The essay effectively addresses the task by discussing both views on the importance of a common language versus linguistic diversity. Key strengths include a clear structure with distinct paragraphs and a relevant personal example. However, critical areas for improvement include the need for more fully developed arguments and a broader range of vocabulary. Structural changes made include correcting grammatical errors, enhancing coherence with better transitions, and refining vocabulary choices. Suggestions for further improvements not implemented in the corrected version include providing additional examples to support arguments and varying sentence structures for greater grammatical range. The tone used is appropriate for an academic essay, maintaining a formal and objective stance throughout.

Detailed Scores

Coherence And Cohesion
The essay has a logical structure with clear paragraphs, but the flow of ideas could be improved.
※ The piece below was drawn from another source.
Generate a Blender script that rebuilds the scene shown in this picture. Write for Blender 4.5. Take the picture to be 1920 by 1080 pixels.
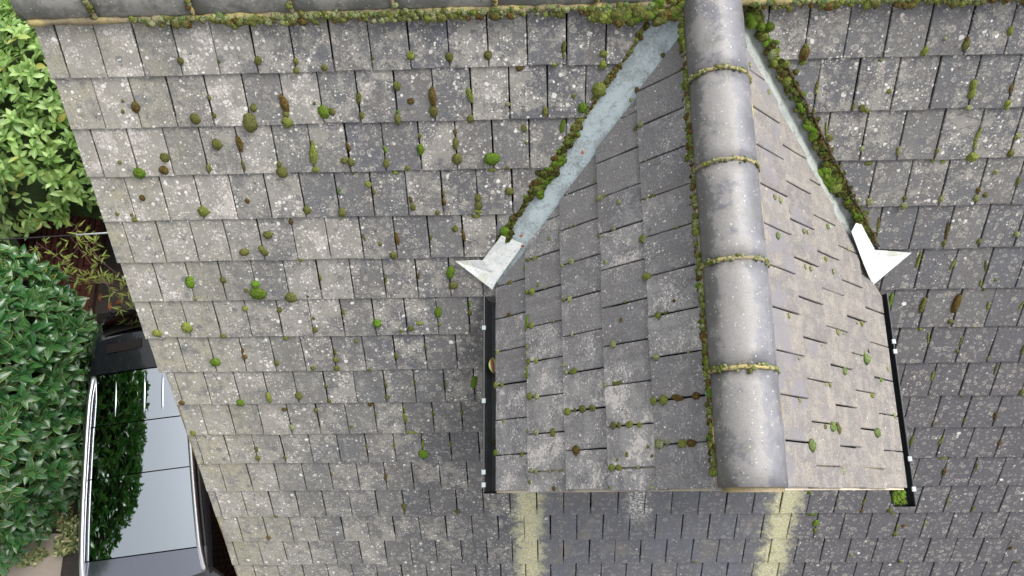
import bpy, bmesh, math, random
from mathutils import Vector, Matrix, noise as mnoise

random.seed(7)
for _o in list(bpy.data.objects):
    bpy.data.objects.remove(_o)
scene = bpy.context.scene
COL = scene.collection
R = math.radians

# ------------------------------------------------------------------ camera, sky, sun, exposure
GZ = 6.2                                    # main roof reference plane origin above the ground
CAM_LOC = Vector((0.67209, -1.75137, 3.02097 + GZ))
CAM_ROT = (0.26073, 0.03664, -0.00732)
FPX = 1450.28
cam_data = bpy.data.cameras.new('camera')
cam_data.sensor_width = 36.0
cam_data.lens = 36.0 * FPX / 1920.0
cam_data.clip_start = 0.05
cam_data.clip_end = 2000
cam = bpy.data.objects.new('camera', cam_data)
cam.location = CAM_LOC
cam.rotation_euler = CAM_ROT
COL.objects.link(cam)
scene.camera = cam

SUN_EL, SUN_AZ = R(52), R(62)               # azimuth measured from +Y towards +X
world = bpy.data.worlds.new('World')
scene.world = world
world.use_nodes = True
wn = world.node_tree.nodes
wl = world.node_tree.links
wn.clear()
sky = wn.new('ShaderNodeTexSky')
sky.sky_type = 'NISHITA'
sky.sun_disc = False
sky.sun_elevation = SUN_EL
sky.sun_rotation = SUN_AZ
sky.air_density = 1.0
sky.dust_density = 4.0
sky.ozone_density = 1.0
hs = wn.new('ShaderNodeHueSaturation')
hs.inputs['Saturation'].default_value = 0.13     # overcast: grey cloud cover
bg = wn.new('ShaderNodeBackground')
bg.inputs['Strength'].default_value = 0.15
wo = wn.new('ShaderNodeOutputWorld')
wl.new(sky.outputs[0], hs.inputs['Color'])
wl.new(hs.outputs[0], bg.inputs['Color'])
wl.new(bg.outputs[0], wo.inputs['Surface'])

sun_data = bpy.data.lights.new('sun', 'SUN')
sun_data.energy = 1.2
sun_data.angle = R(38)
sun_data.color = (1.0, 0.97, 0.92)
sun = bpy.data.objects.new('sun', sun_data)
sun.rotation_euler = Vector((math.sin(SUN_AZ) * math.cos(SUN_EL), math.cos(SUN_AZ) * math.cos(SUN_EL), math.sin(SUN_EL))).to_track_quat('Z', 'Y').to_euler()
sun.location = (4, 2, 20)
COL.objects.link(sun)

scene.view_settings.view_transform = 'Standard'
scene.view_settings.look = 'None'
scene.view_settings.exposure = 0.78
scene.view_settings.gamma = 1.0
scene.view_settings.use_curve_mapping = False
scene.render.engine = 'CYCLES'

# ------------------------------------------------------------------ small helpers
def lin(r, g, b, k=1.0):
    f = lambda c: ((c / 255.0) / 12.92 if c / 255.0 <= 0.04045 else ((c / 255.0 + 0.055) / 1.055) ** 2.4)
    return (f(r) * k, f(g) * k, f(b) * k, 1.0)

def mesh_obj(name, verts, faces, mat=None, parent=None, smooth=False, loc=None):
    me = bpy.data.meshes.new(name)
    me.from_pydata([tuple(v) for v in verts], [], faces)
    me.update()
    if smooth:
        me.polygons.foreach_set('use_smooth', [True] * len(me.polygons))
    if mat:
        me.materials.append(mat)
    o = bpy.data.objects.new(name, me)
    COL.objects.link(o)
    if parent:
        o.parent = parent
    if loc is not None:
        o.location = loc
    return o

def link_mesh(name, me, parent=None, matrix=None):
    o = bpy.data.objects.new(name, me)
    COL.objects.link(o)
    if parent:
        o.parent = parent
    if matrix is not None:
        o.matrix_local = matrix
    return o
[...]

Some transitions between points are abrupt, and the use of cohesive devices is limited. For example, phrases like 'on the other hand' are used, but more varied linking words could enhance the overall coherence. To improve, the writer should focus on using a wider range of cohesive devices to connect ideas more smoothly.
6.0
Grammatical Range And Accuracy
The essay contains several grammatical errors, including subject-verb agreement issues ('it make communication more easily'), incorrect verb forms ('i went' should be 'I went'), and punctuation mistakes. While the meaning is generally clear, these errors detract from the overall quality. To improve, the writer should focus on proofreading their work to catch and correct these mistakes, as well as vary their sentence structures for greater grammatical range.
5.5
Lexical Resource
The vocabulary used is generally appropriate, but there are instances of repetition and some inaccuracies, such as 'importent' instead of 'important' and 'everione' instead of 'everyone.' The essay could benefit from a broader range of vocabulary and more precise word choices. To improve, the writer should aim to use synonyms and more sophisticated expressions to convey their ideas.
6.0
Task Achievement
The essay addresses the task by discussing both views on the importance of a common language versus linguistic diversity. However, the arguments could be more fully developed and supported with additional examples. For instance, the mention of personal experience in France is relevant but could be expanded to strengthen the argument. To improve, the writer could provide more detailed examples of how language diversity enriches culture.